I work in series and each series has its origin in a cognitive/emotional spark, an experience which is used as a point of departure. The different series are ongoing and expand at their own pace. It may take a new painting in a series ten years to come up while other series continue to evolve and expand more at a faster tempo.
I am interested in the primordial energies that come to surface from the interplay of contradictory forces - those of the within and the without - on the surface of the painting. Layers of vibrant colors over deep textures, gestural abstraction and forms and atmospheric passages where forms and marks become metaphors for a transcendental reality. In these atmospheric abstractions I look for a sense of resonance, not a representation of the spiritual energy but a translation of it into light and texture, navigating the space between stasis and movement, between emergence and disappearance.
I use squeegees, spray bottles, a bamboo Wok cleaning brush and an array of other non-traditional as well as traditional tools to make marks and to push paint around. I lay down numerous thin glazes and washes of color, allowing each to dry before the next is applied. The technique is time-consuming, but creates rich textures, depth and luminescence.
The paintings take anywhere from several weeks to several years to complete. I usually work on multiple pieces at the same time so there are always some pieces that are in the early stages, some that are in the middle stages and some that are nearly finished. They shift around though and are almost never chronological.
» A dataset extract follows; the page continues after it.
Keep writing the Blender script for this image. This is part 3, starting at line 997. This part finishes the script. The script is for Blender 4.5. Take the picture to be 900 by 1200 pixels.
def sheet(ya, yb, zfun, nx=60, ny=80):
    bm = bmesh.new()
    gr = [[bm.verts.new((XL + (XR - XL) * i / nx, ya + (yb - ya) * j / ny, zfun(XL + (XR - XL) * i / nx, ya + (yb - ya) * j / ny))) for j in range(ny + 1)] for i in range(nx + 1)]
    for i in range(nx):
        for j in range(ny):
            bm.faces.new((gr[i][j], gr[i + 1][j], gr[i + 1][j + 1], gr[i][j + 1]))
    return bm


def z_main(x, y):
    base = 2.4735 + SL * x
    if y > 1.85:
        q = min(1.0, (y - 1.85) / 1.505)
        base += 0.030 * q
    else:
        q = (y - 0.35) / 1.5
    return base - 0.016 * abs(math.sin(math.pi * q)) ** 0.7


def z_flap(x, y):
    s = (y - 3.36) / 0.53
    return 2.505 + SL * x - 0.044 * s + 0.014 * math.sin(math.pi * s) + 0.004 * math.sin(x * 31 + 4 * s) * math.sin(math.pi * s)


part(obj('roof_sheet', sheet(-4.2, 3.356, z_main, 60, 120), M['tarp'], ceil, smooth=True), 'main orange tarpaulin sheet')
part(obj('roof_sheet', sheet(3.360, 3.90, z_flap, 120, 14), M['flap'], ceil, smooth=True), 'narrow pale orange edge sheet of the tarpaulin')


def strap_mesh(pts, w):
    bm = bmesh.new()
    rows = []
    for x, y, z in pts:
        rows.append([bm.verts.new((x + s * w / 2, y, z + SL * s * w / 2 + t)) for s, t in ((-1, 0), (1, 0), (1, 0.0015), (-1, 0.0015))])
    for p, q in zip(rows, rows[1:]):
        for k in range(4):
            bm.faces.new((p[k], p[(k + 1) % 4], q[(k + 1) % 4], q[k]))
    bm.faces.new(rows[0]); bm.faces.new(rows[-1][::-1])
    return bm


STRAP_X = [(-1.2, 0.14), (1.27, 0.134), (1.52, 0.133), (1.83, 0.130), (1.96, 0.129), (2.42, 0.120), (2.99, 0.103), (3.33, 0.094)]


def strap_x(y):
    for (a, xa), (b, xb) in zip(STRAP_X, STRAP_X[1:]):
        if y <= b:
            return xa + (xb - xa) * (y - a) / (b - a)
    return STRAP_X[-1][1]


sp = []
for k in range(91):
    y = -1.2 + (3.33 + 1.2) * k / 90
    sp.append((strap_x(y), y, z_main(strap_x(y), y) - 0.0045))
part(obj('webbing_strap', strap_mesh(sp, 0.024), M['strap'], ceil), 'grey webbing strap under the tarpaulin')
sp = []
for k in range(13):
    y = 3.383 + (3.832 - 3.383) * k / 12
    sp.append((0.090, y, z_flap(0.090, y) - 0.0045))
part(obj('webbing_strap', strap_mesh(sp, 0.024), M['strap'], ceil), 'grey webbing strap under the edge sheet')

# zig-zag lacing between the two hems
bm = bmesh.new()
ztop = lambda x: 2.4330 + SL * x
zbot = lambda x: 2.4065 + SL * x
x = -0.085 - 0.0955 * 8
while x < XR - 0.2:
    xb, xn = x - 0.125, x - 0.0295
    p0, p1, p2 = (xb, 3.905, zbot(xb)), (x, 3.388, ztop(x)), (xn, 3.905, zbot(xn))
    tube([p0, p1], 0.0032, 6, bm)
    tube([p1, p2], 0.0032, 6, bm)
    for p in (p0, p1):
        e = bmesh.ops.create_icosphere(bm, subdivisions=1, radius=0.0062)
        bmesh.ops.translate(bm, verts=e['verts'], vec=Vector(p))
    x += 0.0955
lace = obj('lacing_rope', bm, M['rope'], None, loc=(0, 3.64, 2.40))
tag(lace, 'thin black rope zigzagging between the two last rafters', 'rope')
Living in the space between two cultures, I am interested in investigating the nomadic in-between spaces: between emergence and disappearance, between the solid and the void and the mechanics of a symbiotic relationship between Persian Art and Western Art. The former being my innate orientation and the later the tradition in which I have been trained. My interest lies not so much in a synthesis of styles but rather in an epistemological approach; to dismantle those visual vocabularies to their most bare and abstract cultural elements and sensibilities, using this as a point of departure and ending up in (and moving more and more towards) a terrain that lies in between the musical and the architectural.